The mines, in particular, recruited players from the South, developed athletic clubs to build camp spirit and athleticism, and financed all of the equipment and infrastructure needed to build a competitive sport social scene that largely revolved around the sport, explained Silke.

"Hockey was an important part of those early athletic clubs and led to the forming of teams that competed against each other to pass time," he said.

"For a lot of these guys who worked and played, it was a very seriously competitive sport and it was not just fun. A lot of guys likened it a lot to being like war and the mining companies would actually hire based on athletic skill."

Most often this athletic skill was associated with hockey, but the mines also sought out fastball and softball players, as well as tennis players and curlers to complement the town's early culture, said Silke.

A Giant Mine Grizzlies hockey sweater, worn by former miner worker and mine hockey player Frank Horvat from the 1965/66 season.
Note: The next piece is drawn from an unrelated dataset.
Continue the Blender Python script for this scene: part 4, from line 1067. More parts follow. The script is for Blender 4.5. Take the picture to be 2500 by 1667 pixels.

The museum also has a pair of Horvat's skates from the same year - the final year before he retired and left Yellowknife for Alberta.

Horvat - the Grizzlies' star player and captain for years - is one of the few historical personalities in the city who have donated equipment to the museum to show the deep inter-connectedness of hockey and mining.

Horvat's Giant Mine Grizzlies hockey sweater as well as skates from his final season of 1965/66 were acquired by the museum a few years ago when he died in Alberta.

"After Frank died, his family got in touch and we have some of his things - including his jersey and a pair of skates," said Silke.  "They had asked that if there was a place to put his equipment in Yellowknife and to honour Frank for his years of playing hockey, that they would be happy to ship them up.

"The museum was happy to put them on display."

Part of the exhibit will include the Walter Howe Cup - the ultimate coveted prize among teams and a prized possession at the museum. Based on its condition, Silke said it is clear that it reveals the tough and tumble culture of early hockey among early inhabitants.

"The trophy had a difficult journey through its life and it was basically always the case that the team who wins the cup can do whatever the hell they want with it," said Silke.

He added that there are legends of it being hoisted up flagpoles, hidden deep underground and used to drink beer or champagne.

"This cup would have also had handles but they are long gone and fell off at some point."

Silke said what may be most important of all of this history, however, is how it gave route to the hockey presence that is in Yellowknife and the NWT today.

Specifically, many of the characters who stayed around and played for years, often also assisted with youth hockey development or referee training or old timers and senior hockey development.

A few, namely Greg Vaydik and Vic Mercredi were even good to get to the National Hockey League, however briefly.